School districts will receive grades based on the 2022-2023 school year, which is the first year in a new cycle of criteria, causing confusion over what exactly is being considered for the grades and how to compare the grades to previous years, since the program has changed. 

“One thing I want to point out,” Emerich cautioned, “The officials tell us we cannot compare this year’s grades to last year’s, then they proceed to explain how to hypothetically compare the grades for the two years. We don’t understand, it doesn’t make any sense – can we compare them or not?”

This caused one board member to say, “I don’t think they understand what they are saying.”

Aiken pointed out it will be difficult to compare whatever grade the district receives since the criteria has changed along with several definitions and criteria for measuring CISD’s progress. 

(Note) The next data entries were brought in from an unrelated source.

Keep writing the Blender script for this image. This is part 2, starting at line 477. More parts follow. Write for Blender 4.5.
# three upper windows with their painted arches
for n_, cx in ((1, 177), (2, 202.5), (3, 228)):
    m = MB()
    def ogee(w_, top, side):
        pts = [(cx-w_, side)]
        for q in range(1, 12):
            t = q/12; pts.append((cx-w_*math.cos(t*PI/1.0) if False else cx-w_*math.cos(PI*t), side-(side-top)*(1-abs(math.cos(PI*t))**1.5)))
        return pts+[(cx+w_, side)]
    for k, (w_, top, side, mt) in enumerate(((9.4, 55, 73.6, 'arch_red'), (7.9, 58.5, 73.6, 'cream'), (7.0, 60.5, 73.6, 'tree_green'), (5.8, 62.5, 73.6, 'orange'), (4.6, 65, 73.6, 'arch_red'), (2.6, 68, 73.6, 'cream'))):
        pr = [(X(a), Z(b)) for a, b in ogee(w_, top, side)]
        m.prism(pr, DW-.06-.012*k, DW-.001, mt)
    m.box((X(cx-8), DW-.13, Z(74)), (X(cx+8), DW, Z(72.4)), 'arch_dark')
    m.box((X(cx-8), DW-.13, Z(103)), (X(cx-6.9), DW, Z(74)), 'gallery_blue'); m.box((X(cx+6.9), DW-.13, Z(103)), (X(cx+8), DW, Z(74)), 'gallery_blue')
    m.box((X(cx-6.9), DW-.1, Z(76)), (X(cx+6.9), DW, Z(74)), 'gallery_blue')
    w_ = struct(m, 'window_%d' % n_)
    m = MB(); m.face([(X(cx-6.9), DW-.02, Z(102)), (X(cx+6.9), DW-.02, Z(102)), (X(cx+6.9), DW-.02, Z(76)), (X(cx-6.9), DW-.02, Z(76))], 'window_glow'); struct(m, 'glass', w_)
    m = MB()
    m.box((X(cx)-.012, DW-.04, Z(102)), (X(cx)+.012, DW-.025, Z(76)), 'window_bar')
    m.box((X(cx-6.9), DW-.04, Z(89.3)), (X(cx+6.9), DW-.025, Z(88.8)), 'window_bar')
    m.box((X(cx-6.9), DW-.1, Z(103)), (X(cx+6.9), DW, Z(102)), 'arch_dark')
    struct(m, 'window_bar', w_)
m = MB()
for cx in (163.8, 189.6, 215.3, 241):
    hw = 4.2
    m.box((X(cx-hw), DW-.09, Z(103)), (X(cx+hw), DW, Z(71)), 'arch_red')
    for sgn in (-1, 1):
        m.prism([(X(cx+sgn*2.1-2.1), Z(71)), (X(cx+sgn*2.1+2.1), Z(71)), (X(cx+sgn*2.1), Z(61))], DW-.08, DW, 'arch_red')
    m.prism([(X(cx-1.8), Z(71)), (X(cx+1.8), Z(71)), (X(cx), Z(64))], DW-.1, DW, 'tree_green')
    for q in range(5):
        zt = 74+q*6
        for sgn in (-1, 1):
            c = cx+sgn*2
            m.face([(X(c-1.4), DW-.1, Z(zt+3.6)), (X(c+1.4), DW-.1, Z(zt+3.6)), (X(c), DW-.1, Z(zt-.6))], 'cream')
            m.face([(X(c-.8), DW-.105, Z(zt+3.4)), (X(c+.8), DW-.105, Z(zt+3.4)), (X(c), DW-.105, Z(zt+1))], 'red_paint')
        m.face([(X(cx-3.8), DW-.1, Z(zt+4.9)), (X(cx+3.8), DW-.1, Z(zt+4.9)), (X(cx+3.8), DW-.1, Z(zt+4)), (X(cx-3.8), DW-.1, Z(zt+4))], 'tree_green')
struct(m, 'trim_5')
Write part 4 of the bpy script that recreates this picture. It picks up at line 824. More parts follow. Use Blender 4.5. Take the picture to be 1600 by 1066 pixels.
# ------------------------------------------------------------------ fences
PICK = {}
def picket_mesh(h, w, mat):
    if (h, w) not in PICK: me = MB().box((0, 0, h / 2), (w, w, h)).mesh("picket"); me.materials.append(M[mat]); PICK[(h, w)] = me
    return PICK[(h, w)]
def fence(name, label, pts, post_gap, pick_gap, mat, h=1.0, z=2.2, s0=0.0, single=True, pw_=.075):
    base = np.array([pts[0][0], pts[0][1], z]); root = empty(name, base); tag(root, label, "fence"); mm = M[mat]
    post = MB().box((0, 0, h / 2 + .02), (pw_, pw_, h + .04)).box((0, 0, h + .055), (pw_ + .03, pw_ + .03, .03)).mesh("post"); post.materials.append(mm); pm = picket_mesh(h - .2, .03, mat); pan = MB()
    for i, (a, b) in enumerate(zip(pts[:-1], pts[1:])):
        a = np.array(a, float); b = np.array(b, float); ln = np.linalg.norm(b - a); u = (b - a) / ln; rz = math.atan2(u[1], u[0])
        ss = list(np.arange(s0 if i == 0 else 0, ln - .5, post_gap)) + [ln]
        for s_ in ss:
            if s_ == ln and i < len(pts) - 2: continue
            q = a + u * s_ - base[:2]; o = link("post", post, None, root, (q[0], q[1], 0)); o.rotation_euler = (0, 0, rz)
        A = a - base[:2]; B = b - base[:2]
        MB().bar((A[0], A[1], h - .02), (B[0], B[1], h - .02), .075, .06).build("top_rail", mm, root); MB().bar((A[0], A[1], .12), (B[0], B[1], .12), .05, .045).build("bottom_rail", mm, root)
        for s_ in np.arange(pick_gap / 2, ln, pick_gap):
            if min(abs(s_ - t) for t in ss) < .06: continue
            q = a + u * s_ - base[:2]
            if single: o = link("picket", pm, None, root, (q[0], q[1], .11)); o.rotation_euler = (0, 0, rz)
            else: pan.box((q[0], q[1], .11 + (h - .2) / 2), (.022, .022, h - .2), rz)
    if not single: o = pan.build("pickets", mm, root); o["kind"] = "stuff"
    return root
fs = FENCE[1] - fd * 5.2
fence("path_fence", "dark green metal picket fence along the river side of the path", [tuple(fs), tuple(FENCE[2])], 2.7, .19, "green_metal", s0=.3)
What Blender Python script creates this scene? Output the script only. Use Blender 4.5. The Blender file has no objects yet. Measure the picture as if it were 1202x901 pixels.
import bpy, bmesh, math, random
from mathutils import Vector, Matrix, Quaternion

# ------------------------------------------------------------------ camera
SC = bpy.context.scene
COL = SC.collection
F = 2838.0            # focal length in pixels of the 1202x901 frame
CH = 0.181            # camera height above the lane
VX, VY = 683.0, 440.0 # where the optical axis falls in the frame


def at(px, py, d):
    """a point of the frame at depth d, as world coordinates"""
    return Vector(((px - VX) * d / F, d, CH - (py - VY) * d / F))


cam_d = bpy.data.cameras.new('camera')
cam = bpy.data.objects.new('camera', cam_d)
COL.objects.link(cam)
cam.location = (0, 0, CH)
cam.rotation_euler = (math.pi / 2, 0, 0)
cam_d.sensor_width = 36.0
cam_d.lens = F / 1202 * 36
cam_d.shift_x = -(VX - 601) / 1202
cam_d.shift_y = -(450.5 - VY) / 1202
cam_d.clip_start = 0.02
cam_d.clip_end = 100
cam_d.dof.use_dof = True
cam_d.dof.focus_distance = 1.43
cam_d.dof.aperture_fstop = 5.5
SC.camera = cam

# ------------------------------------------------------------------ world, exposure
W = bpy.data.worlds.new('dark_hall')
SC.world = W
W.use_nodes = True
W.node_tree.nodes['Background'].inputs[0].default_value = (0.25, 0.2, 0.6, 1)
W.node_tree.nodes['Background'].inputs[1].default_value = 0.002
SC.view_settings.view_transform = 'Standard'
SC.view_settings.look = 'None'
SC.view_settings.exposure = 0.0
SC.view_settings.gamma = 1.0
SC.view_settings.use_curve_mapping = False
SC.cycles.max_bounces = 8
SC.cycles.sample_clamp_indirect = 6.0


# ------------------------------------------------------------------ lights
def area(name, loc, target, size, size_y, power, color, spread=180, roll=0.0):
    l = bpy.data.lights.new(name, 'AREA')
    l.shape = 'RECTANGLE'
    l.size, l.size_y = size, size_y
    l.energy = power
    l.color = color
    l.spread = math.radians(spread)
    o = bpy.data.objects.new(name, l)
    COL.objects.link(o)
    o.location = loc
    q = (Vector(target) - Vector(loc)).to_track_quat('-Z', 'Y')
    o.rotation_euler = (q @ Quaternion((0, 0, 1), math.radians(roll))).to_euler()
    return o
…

“I feel bad about this new system, because we are pushing our staff. We are doing things that are really stretching them and they are responding to that very well, but when they see these results, it might be like a punch to the gut,” Emerich lamented. “As much as we are doing, they may not see the results as quickly as we would like – due to the new tests, new grading system and making big changes instead of in increments as in the past. We are on the path we need to be and I don’t think there is anything we need to change, although it may not be reflected overnight.”

Several board members agreed it seems the moving targets brought on by the changing criteria might be part of an incentive by the state to cause lower grades to local school districts to force through charter schools in the state. Emerich told the board he has heard from other districts who feel the same way, noting by this time each year schools would have already received their grades, with the district only receiving individual student scores last week, when these normally come through during the summer, allowing the district to make individual plans for students by the start of classes. 

The board went on to approve the tax roll, adopt the proposed tax rate for the district and approve the district and campus parent involvement policies for 2023-2024.